The project directory structure contains two source files and a Makefile for building the executables.

Makefile:

all: controller worker

controller: controller.cpp
	g++ controller.cpp -o controller

worker: worker.cpp
	g++ worker.cpp -o worker

clean:
	rm -f controller worker

controller.cpp (Master Process):

#include <stdio.h>
#include <stdlib.h>
#include <unistd.h>
#include <signal.h>
#include <sys/types.h>
#include <sys/wait.h>

#define DELAY_MS(ms) usleep((ms) * 1000)

int main(int argc, char* argv[]) {
    printf("Controller PID: %d, Arguments: ", getpid());
    for (int idx = 0; idx < argc; idx++) {
        printf("[%d]=%s ", idx, argv[idx]);
    }
    printf("\n");

    struct sigaction child_signal_action;
    child_signal_action.sa_handler = SIG_DFL;
    child_signal_action.sa_flags = SA_NOCLDWAIT;
    sigaction(SIGCHLD, &child_signal_action, NULL);

    pid_t child_pid = fork();
    if (child_pid == 0) {
        int exec_result = execl("./worker", "param1=value1", "param2=value2", "param3=98765", NULL);
        if (exec_result == -1) {
            perror("execl failed");
            return EXIT_FAILURE;
        }
        printf("This line should not be printed after successful exec.\n");
        return 0;
    }

    for (int counter = 0; counter < 10; counter++) {
        DELAY_MS(2000);
        printf("Controller iteration: %d\n", counter);
    }
    printf("Controller process completed.\n");
    return 0;
}

worker.cpp (Slave Process):

#include <stdio.h>
#include <stdlib.h>
#include <unistd.h>

#define DELAY_MS(ms) usleep((ms) * 1000)

int main(int argc, char* argv[]) {
    printf("Worker PID: %d, Arguments: ", getpid());
    for (int idx = 0; idx < argc; idx++) {
        printf("[%d]=%s ", idx, argv[idx]);
    }
    printf("\n");

    for (int loop_counter = 0; loop_counter < 40; loop_counter++) {
        DELAY_MS(800);
        printf("Worker output: ---------------------------------------- count=%d\n", loop_counter);
    }
    printf("Worker process completed.\n");
    return 0;
}

Compile and run the program:

$ make
$ ./controller

Sample output:

Controller PID: 8921, Arguments: [0]=./controller 
Worker PID: 8922, Arguments: [0]=param1=value1 [1]=param2=value2 [2]=param3=98765 
Worker output: ---------------------------------------- count=0
Worker output: ---------------------------------------- count=1
Controller iteration: 0
Worker output: ---------------------------------------- count=2
Worker output: ---------------------------------------- count=3
Controller iteration: 1
Worker output: ---------------------------------------- count=4
Worker output: ---------------------------------------- count=5
Worker output: ---------------------------------------- count=6
Controller iteration: 2
...
Controller iteration: 9
Controller process completed.
Worker output: ---------------------------------------- count=24
...
Worker output: ---------------------------------------- count=39
Worker process completed.

Key observations:

1. The controller process (PID 8921) exits after its loop completes.
2. The worker process (PID 8922) continues running and exits independent.
3. When using execl to launch the worker, the first argument passed (param1=value1) becomes argv[0] in the worker's main function, replacing the typical program file path.
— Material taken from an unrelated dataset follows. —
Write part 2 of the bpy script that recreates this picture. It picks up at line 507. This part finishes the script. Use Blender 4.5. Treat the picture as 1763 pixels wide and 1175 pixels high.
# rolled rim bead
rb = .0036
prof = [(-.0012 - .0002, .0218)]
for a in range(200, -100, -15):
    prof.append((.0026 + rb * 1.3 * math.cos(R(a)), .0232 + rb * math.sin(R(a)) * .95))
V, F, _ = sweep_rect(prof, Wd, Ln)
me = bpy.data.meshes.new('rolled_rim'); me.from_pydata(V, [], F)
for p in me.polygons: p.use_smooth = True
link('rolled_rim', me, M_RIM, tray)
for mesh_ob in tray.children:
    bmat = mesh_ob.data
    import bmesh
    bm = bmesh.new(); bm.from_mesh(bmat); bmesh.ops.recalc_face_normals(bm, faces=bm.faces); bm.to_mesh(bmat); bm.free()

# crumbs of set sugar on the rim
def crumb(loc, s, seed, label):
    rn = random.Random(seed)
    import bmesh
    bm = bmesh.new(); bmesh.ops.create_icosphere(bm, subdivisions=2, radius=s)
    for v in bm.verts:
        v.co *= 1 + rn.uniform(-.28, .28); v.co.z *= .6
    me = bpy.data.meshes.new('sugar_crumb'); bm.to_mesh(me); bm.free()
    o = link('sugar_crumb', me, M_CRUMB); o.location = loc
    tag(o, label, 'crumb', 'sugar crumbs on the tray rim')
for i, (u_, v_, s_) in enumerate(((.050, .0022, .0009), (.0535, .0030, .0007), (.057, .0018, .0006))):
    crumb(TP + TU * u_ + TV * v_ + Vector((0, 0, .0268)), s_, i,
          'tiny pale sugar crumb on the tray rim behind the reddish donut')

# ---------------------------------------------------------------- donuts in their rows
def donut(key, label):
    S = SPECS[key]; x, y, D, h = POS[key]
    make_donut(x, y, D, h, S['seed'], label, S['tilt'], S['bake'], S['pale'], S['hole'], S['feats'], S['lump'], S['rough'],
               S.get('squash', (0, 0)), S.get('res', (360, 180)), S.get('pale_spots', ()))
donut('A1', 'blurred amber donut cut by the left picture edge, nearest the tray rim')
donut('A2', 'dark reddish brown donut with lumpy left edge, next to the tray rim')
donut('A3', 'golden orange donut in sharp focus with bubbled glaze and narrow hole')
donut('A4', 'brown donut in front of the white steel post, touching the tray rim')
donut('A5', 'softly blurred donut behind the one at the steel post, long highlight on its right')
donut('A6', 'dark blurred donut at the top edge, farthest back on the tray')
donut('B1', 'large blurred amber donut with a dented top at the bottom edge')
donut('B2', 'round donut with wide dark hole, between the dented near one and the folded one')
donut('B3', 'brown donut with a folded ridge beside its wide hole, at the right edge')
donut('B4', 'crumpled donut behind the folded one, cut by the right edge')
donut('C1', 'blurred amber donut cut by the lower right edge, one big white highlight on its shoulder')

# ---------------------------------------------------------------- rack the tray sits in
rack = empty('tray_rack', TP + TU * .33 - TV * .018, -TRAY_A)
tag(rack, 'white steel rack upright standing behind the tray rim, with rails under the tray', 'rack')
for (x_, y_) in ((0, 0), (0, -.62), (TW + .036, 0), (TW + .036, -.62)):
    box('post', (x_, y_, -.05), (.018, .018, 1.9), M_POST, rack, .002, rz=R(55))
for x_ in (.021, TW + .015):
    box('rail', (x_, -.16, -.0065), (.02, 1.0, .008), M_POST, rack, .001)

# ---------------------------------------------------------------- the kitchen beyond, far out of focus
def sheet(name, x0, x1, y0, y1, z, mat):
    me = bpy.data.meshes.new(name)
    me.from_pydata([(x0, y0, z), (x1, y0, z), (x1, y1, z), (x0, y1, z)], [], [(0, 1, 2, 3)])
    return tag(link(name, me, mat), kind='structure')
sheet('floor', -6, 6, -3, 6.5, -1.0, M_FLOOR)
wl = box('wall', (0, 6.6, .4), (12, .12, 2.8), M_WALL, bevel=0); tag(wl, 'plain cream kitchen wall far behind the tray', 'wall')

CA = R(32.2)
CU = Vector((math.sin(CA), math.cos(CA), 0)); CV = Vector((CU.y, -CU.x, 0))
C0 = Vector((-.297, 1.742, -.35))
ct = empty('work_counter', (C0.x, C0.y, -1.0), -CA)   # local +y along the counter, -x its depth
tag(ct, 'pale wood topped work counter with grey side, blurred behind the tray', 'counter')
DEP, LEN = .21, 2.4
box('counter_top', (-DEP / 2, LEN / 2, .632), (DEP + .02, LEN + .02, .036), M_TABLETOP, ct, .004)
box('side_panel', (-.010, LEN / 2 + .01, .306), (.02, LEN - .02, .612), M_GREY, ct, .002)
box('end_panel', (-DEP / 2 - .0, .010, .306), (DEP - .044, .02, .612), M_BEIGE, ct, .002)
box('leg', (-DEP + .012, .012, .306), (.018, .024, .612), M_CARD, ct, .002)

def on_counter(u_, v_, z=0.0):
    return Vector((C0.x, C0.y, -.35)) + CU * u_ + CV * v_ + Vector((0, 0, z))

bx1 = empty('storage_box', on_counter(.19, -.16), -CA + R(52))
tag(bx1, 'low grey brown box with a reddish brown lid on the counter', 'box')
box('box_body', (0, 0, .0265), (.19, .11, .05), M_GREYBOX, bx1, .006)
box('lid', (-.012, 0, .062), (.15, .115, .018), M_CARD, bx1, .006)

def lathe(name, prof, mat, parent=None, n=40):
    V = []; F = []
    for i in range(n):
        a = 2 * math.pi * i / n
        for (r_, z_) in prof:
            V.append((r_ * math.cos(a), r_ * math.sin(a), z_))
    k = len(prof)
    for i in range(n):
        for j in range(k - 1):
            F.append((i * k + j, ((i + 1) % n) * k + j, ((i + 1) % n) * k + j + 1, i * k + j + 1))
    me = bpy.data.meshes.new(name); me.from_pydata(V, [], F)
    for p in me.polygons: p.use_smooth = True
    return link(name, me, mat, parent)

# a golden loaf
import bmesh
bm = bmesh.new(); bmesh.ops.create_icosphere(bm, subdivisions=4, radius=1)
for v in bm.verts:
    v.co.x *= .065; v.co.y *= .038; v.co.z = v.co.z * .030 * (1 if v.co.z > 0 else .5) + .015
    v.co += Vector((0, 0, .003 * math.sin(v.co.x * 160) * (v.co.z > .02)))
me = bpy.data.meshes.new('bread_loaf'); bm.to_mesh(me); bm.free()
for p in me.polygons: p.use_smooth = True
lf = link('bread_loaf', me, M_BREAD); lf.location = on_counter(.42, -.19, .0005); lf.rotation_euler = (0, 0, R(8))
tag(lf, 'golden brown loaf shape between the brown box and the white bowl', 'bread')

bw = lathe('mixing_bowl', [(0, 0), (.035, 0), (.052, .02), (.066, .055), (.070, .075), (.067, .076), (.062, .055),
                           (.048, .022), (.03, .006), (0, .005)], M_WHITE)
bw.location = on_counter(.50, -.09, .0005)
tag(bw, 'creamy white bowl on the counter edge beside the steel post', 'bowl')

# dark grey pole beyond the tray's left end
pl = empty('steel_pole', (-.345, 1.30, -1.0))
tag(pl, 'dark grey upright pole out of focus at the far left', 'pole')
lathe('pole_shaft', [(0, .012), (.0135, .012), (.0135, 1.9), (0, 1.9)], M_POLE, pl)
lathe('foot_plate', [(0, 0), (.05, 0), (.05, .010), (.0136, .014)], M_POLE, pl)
Process relationship can be verified:

ps -A | grep -E "controller|worker"

Understanding fork:

• When the parent process executes fork(), it creates a duplicate child process.
• Both processes initially share identical memory content.
• The child process inherits open file dsecriptors and other kernel objects from the parent.
• However, after exec is called in the child, its memory image is complete replaced by the new program, while inherited resources like file descriptors may remain open unless explicitly closed.

For example, if the parent opens a file and the child closes it, subsequent write operations by the parent may not produce errors but might not write data correctly to the file.